For China’s Shenzhen-based DJI Technology Co., business is better than good. The company—not even ten years old—owns roughly 70 percent of the nascent, but booming $2 billion consumer drone market, according to analysts.

It’s white, quadrotor aircraft—known by the brand name “Phantom”—are now pervasive within the public consciousness. Every time a user flies one over a crowd at a sporting event or crashes one on the White House lawn, the brand gets immeasurable free exposure. Last year, the company did $500 million in revenue, and is expected to top $1 billion this year.

In the world of consumer drones, DJI is industry leader, but Chris Anderson, CEO of Berkeley-based 3D Robotics, thinks his company can change all that. Last week, 3D Robotics (or 3DR) released its latest consumer drone offering, called Solo, in Best Buy  BBY -0.14%  stores across North America (it’s also available online).
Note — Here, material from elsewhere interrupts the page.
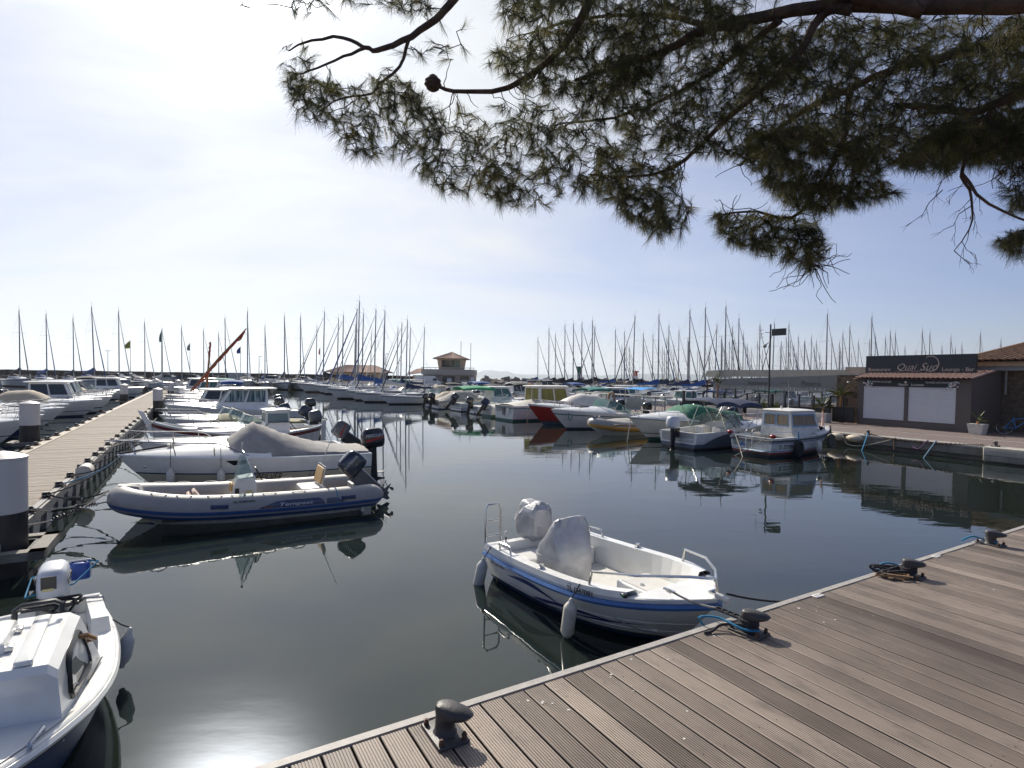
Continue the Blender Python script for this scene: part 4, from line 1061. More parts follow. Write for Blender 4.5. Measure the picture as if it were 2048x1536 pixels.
# ------------------------------------------------------------------ little white cabin boat in the bottom left corner
def cabinboat():
    H = Hull(3.45, 1.88, .74, .50, dr=.3, rake=.4, tw=.82, tm=.42, bp=2.25, sp=1.9, f0=.2, f1=.5, wl=.02)
    r = boat_base('small_cabin_boat', 'small white cabin boat with blue hull bottom and silver outboard, moored at the jetty end', H, [(.90, mk('deep_blue_topsides', (.012, .045, .13), .35)), (1.0, WHITE)], FOULB, .985, .13, .17, .02, strake=WHITE, sr=.03)
    rs = MB()
    H.strip(rs, mk('brown_rubber_strip', (.06, .045, .035), .6), .012, -.062); ob('rubber_strip', rs, r)
    def cbw(x): return lerp(.84, .70, (x - 1.42)/1.0)
    def cy(x, z): return lerp(cbw(x), .69 if x < 2.3 else .67, (z - .58)/.42)
    def sec(x, top=1.0):
        w = cbw(x); h = [(w + .003, .48), (w, .58), (cy(x, top - .05), top - .05), (cy(x, top) - .05, top)]
        return [(x, y, z) for y, z in h] + [(x, 0, top + .03)] + [(x, -y, z) for y, z in h[::-1]]
    cb = MB(); cb.loft([sec(1.42), sec(1.9, 1.02), sec(2.36, 1.0), sec(2.41, .96)], WHITE)
    cab = ob('cabin', cb, r, sharp=25)
    fd = MB(); fd.grid([[(lerp(2.3, 3.38, i/8), y*max(.01, H.b(lerp(2.3, 3.38, i/8)/H.L) - .05), H.zs(lerp(2.3, 3.38, i/8)/H.L) + .02 + .05*(1-y*y)) for y in (-1, -.5, 0, .5, 1)] for i in range(9)], WHITE); ob('foredeck', fd, r)
    for sy in (1, -1): ob('nonskid_patch', MB().box((1.56, sy*.20 - .12, 1.0365), (2.30, sy*.20 + .12, 1.0375), OFFW) if False else MB().bbox((2.16, sy*.22 - .14, 1.016), (2.34, sy*.22 + .14, 1.026), SOLE, .004), cab)
    for sy in (1, -1):
        for xx in (1.70, 2.02): ob('hatch_hinge', MB().bbox((xx, sy*.37 - .02, 1.03), (xx + .07, sy*.37 + .03, 1.062), STEEL, .005), cab)
    for side in (1, -1): ob('deck_cleat', MB().tube([(2.55, side*.62, .66), (2.57, side*.62, .69), (2.73, side*.58, .69), (2.75, side*.58, .66)], .014, STEEL, 6), r)
    ob('cabin_seam', MB().tube([(1.43, -.85, .585), (2.42, -.706, .585), (2.42, .706, .585), (1.43, .85, .585)], .006, RUBBER, 4), cab)
    ht = MB(); ht.bbox((1.62, -.36, 1.025), (2.12, .36, 1.10), WHITE, .03); ht.bbox((1.50, -.62, 1.012), (2.34, -.52, 1.04), WHITE, .012); ht.bbox((1.50, .44, 1.012), (2.34, .54, 1.045), WHITE, .012); ho = ob('roof_hatch', ht, cab)
    lt = MB(); lt.tube([(1.90, .0, 1.10), (1.90, .0, 1.15), (1.93, .05, 1.155)], .014, STEEL, 6); lt.tube([(1.86, -.04, 1.11), (1.94, .04, 1.11)], .016, STEEL, 6); ob('hatch_latch', lt, ho)
    for side in (1, -1):
        w = MB(); z0, z1 = .66, .93
        def sp(x, z): 
            return Vector((x, side*(cy(x, z) + .005), z))
        P = [sp(x, z) for x, z in ((1.66, .72), (1.66, .88), (1.68, .92), (1.73, .94), (2.10, .94), (2.16, .91), (2.19, .86), (2.22, .72), (2.19, .67), (2.14, .65), (1.74, .65), (1.68, .67))]
        w.tube(P, .022, BLK, 6, closed=True); wo_ = ob('window', w, cab)
        g = MB(); g.add(P + [p - Vector((0, side*.006, 0)) for p in P], [tuple(range(12)), tuple(range(23, 11, -1))], GLD); ob('pane', g, wo_)
        hd = MB(); hd.tube([sp(1.56, .80), sp(1.56, .80) + Vector((0, side*.05, 0)), sp(1.72, .90) + Vector((0, side*.05, 0)), sp(1.72, .90)], .02, WOOD, 6); ob('grab_handle', hd, cab)
        hl_ = MB(); q = Vector((1.53, side*.46, 1.04)); hl_.tube([q + Vector((dx, dy, dz)) for dx, dy, dz in ((0, -.14, 0), (-.02, -.14, .07), (-.02, -.10, .10), (-.02, .10, .10), (-.02, .14, .07), (0, .14, 0))], .02, BLK, 6); ob('roof_grip', hl_, cab)
        nl = MB(); nl.box((1.40, side*.72 - .03, .66), (1.52, side*.72 + .03, .73), WHITE2); nl.box((1.42, side*.72 + side*.03 - .01, .67), (1.48, side*.72 + side*.03 + .012, .72), RED if side > 0 else CGRN); ob('navigation_light', nl, r)
    # stern quarters step up, blue board, outboard
    for side in (1, -1):
        q = MB(); q.loft([[(0, side*(H.b(0) - .0), .50), (.75, side*H.b(.17), .50), (.75, side*(H.b(.17) - .16), .50), (0, side*(H.b(0) - .16), .50)], [(0, side*(H.b(0) - .02), .64), (.66, side*(H.b(.15) - .02), .64), (.66, side*(H.b(.15) - .15), .64), (0, side*(H.b(0) - .15), .64)]], WHITE); ob('stern_quarter', q, r)
    tq = MB(); tq.prism([(.74, .5), (.74, .66), (.36, .66), (.28, .60), (-.28, .56), (-.36, .60), (-.74, .66), (-.74, .5)], .0, .05, WHITE, 'x'); ob('transom_top', tq, r)
    bb = MB(); bb.bbox((.52, -.38, .44), (1.04, .56, .50), mk('blue_foam_board', (.06, .16, .42), .6, var=.15), .015); bb.tube([(.6, -.3, .52), (.7, -.1, .53), (.62, .0, .52), (.75, .06, .53), (.66, -.2, .54)], .012, ROPEB, 5); ob('cockpit_board', bb, r)
    m = outboard(r, H, tilt=8, s=.76, cowl=COWLS, leg=GREYP, txt='HONDA', tcol=DGREY, tsize=.10, up=.06, boxy=.5, x=.05, dy=.36)
    mc = MB(); rq = random.Random(2)
    for k in range(7): mc.tube(bez([(.02 + rq.uniform(-.1, .1), rq.uniform(-.2, .2), .60), (.12 + rq.uniform(-.1, .1), rq.uniform(-.25, .25), .70 + rq.uniform(-.1, .1)), (.1, rq.uniform(-.2, .2), .78)], 8), .012, BLK, 5)
    mc.box((-.1, -.22, .70), (.14, .22, .73), DGREY); mc.tube([(.10, .1, .76), (.16, .42, .74), (.16, .42, .70)], .012, STEEL, 5); mc.bbox((-.12, -.12, .52), (.10, .12, .78), GREYP, .03)
    ob('motor_bracket', mc, r, loc=(0, .36, -.08))
    pd = MB(); pd.bbox((-.43, .10, .82), (-.34, .29, 1.0), mk('blue_seat_pad', (.02, .07, .32), .5, var=.1), .03); pd.bbox((-.45, .09, .81), (-.434, .30, 1.01), WHITE2, .008); ob('blue_pad', pd, r, loc=(0, .34, -.10))
    tie = MB(); tie.tube([(.05, -.18, .84), (-.1, .18, .86), (-.40, .36, .98), (-.46, .2, 1.0), (-.3, -.18, .92), (.05, -.18, .84)], .008, ROPEB, 5); ob('blue_lashing', tie, r, loc=(0, .34, -.10))
    st = MB(); st.box((.07, -.06, .775), (.0745, .06, .90), BLK); st.box((.0746, -.05, .76), (.077, .04, .785), YWHT); ob('cowl_sticker', st, r, loc=(.15, .36, .06))
    return r, H
CB, CBH = cabinboat()
place(CB, .80, -5.55, -90 + 3)
f_ = wpt(CB, CBH.at(.55, 1, .0, .05)); fender(f_, wpt(CB, CBH.at(.60, 1, -.13, -.04)), .36, .066, mk('grey_white_fender', (.56, .55, .52), .45), 'grey white fender hanging at the stern of the small cabin boat', None, (-10, 6))
# ------------------------------------------------------------------ floating jetty on the left with its piles and cleats
PONT = mk('jetty_boards', (.185, .15, .115), .8, var=.3, scale=2.2, stretch=(1, 9, 1), bump=.1)
PEDGE = mk('pale_edge_board', (.34, .29, .225), .75, var=.2, scale=3, stretch=(4, 1, 1))
PGREY = mk('weathered_jetty_beam', (.235, .23, .215), .75, var=.2, scale=4, bump=.1, dirt=((.12, .11, .09), 3, .6))
JZ = 0.50
def jetty(name, label, u0, u1, v0, v1, seams=True, step=.145, floats=True):
    t = thing(name, label, 'jetty', W(u0, v0, JZ), TH)
    wd, ln = u1 - u0, v1 - v0
    b = MB(); n = int(ln / step); rj = random.Random(4)
    for i in range(n):
        z = rj.uniform(-.003, .003); b.box((.26, i*step, -.05 + z), (wd - .10, i*step + step - .012, z), PONT)
    ob('walkway', b, t)
    e = MB(); e.box((0, 0, -.05), (.25, ln, .012), PEDGE); e.box((-.04, 0, -.26), (-.002, ln, -.02), PGREY); ob('edge_board', e, t)
    e = MB(); e.box((wd - .095, 0, -.06), (wd, ln, .025), PGREY); e.box((wd + .002, 0, -.14), (wd + .045, ln, .0), PGREY); e.box((wd - .03, 0, -.36), (wd - .002, ln, -.145), FOUL); e.box((0, -.06, -.30), (wd, -.002, .0), PGREY); ob('edge_beam', e, t)
    if floats:
        f = MB(); k = 0.3
        while k < ln - .8:
            f.loft([[(wd - .5, k, -.14), (wd + .03, k, -.14), (wd + .03, k + .55, -.14), (wd - .5, k + .55, -.14)], [(wd - .5, k + .1, -.62), (wd + .0, k + .1, -.62), (wd + .0, k + .48, -.62), (wd - .5, k + .48, -.62)]], GREYP); k += 1.0
        f.box((.3, .05, -.6), (wd - .55, ln - .05, -.16), FOUL)
        ob('float_bracket', f, t)['kind'] = 'stuff'
    return t
jetty('floating_jetty', 'long narrow floating jetty with worn boards and pale edge, running off left', -2.08, 0, -2.75, 73.0)
PW = mk('white_pile_sleeve', (.58, .55, .52), .45, var=.05, scale=2, stretch=(1, 1, .35), dirt=((.36, .32, .28), 3.5, .45)); PBK = mk('black_pile_sleeve', (.018, .016, .017), .45, var=.3, scale=5, stretch=(1, 1, .3), dirt=((.07, .06, .05), 4, .5))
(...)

Thanks to Solo, 3DR thinks it has developed a product that will upset the industry status quo and eventually propel the company ahead of rival DJI in a market expected to be worth $4.5 billion by 2020.

“They’re already in a bit of a boxing match,” Frost and Sullivan Senior Industry Analyst Michael Blades says of the competition between the two companies, citing 3DR’s snapping up of some of DJI’s key U.S. talent. The personnel acquisitions follow a legal dispute between the Chinese company and its exclusive North American dealer last year. 3DR has made no secret of its intentions to become the leading global supplier of drone platforms by challenging DJI for its commanding market share. If successful, the company would tilt the commercial drone industry away from China and toward California, where a nascent, but growing drone industry has taken root in Silicon Valley.